Lack of critical thinking

The reason statements like the ones above take hold is the listener's apathy and desire to disengage from all of the distasteful argument. That apathy is compounded by compressing serious subjects down into sound bites. Because the argument has been summarized by that sound bite, no one stops to really dig into the argument and examine it, and they just keep passing on this flippant sound bite without realizing exactly what they are advocating.
Another factor that contributes to this is disinformation, or "truthiness".
"If you tell a lie big enough and keep repeating it, people will eventually come to believe it. The lie can be maintained only for such time as the State can shield the people from the political, economic and/or military consequences of the lie.
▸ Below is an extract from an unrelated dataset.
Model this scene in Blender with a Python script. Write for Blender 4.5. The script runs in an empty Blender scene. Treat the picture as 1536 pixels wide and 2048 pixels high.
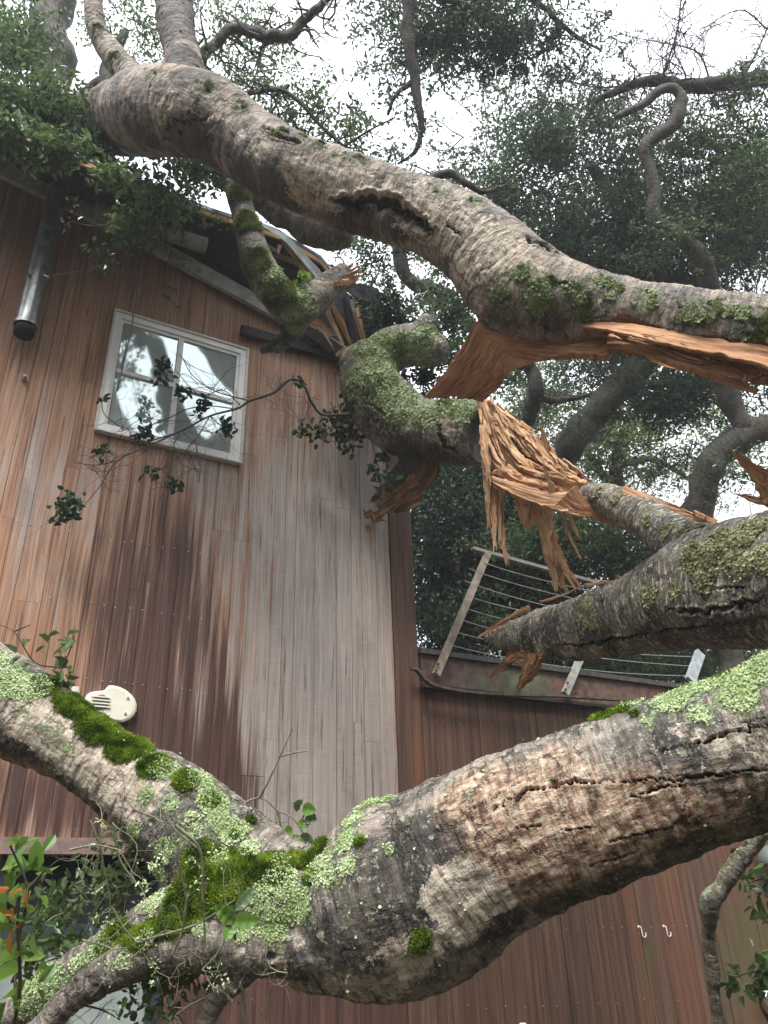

It thus becomes vitally important for the State to use all of its powers to repress dissent, for the truth is the mortal enemy of the lie, and thus by extension, the truth is the greatest enemy of the State."—Joeseph Goebbels
Because the sound bites are not examined, and the lies uncovered, these lies are passed around repeatedly, gaining a veneer of "truthiness". They have been repeated so often that they therefore must be truth. Fox News is one of the big players in this. In addition to repeating lies, it also edits videos, mislabels particular government representatives, and presents false information to its viewers. Fox is one of the largest "news" producers in the country, and claims to be "fair and balanced." Since it makes those claims, few people question what it actually presents as "news."
This willful ignorance using the Big Lie and blackwhite, also allows false equivalencies to creep in. When discussing gay rights, Focus on Family uses discredited researcher Paul Cameron's work to present their side. However, the FOF presenter is introduced as an expert and no one questions the credentials. Since that person is an 'expert', they must therefore be presenting factually correct information. That inaccurate, discredited information is repeated multiple times, and now is a Big Lie, and "party members" are not supposed to question it.

Why is this dangerous?

People turn off and then disengage from politics. They say things like "I don't get engaged in politics. Both major parties hold equally stupid ideas and I don't want to get involved," or "They're all crooks. Why does it matter?" The ones who are not disengaged are carried away with the mob. They are influenced by the hysteria stirred up by the outrageous statements, and some extremists take the overheated rhetoric to heart and perform truly heinous actions. In the process, real, actual discourse is drowned out in all of the shouting so nothing actually is done to rectify situations like actually discussing and rectifying conflicts between discrimination and privilege. Instead, those discussions devolve into name-calling.
Sometimes, the participants try to keep the discussion civil, and refuel to stoop to their level. However, when one side is behaving outrageously and the other is trying calmly to discuss sensitive subjects, opponents end up choosing the battlefield, putting the 'sane' ones into defensive mode. Unfortunately, that usually means lost ground.

Conclusion

The situations described are a "perfect storm". In order for a Nehemiah Scudder-like shift occur, several things need to happen:
  • parts of electorate are disillusioned and apathetic
  • Others are enthusiastic, and willfully mis- or uninformed
  • Some are entertained by the 'crazies' and think, "Let's see what happens" and/or "It'll never happen here."
In regards to apathy and disengaging from politics, remember Pastor Martin Niemoller's poem:
When the Nazis came for the communists,
I remained silent;
I was not a communist.

 
When they locked up the social democrats,
I remained silent;
I was not a social democrat.

 
When they came for the trade unionists,
I did not speak out;
I was not a trade unionist.

 
When they came for the Jews,
I remained silent;
I wasn't a Jew.

 
When they came for me,
there was no one left to speak out.

 
As much as we might not want to stoop to their level or not interfere, the enemies are already attacking. Do we fight back? Or do we just let them gradually chip away at the US?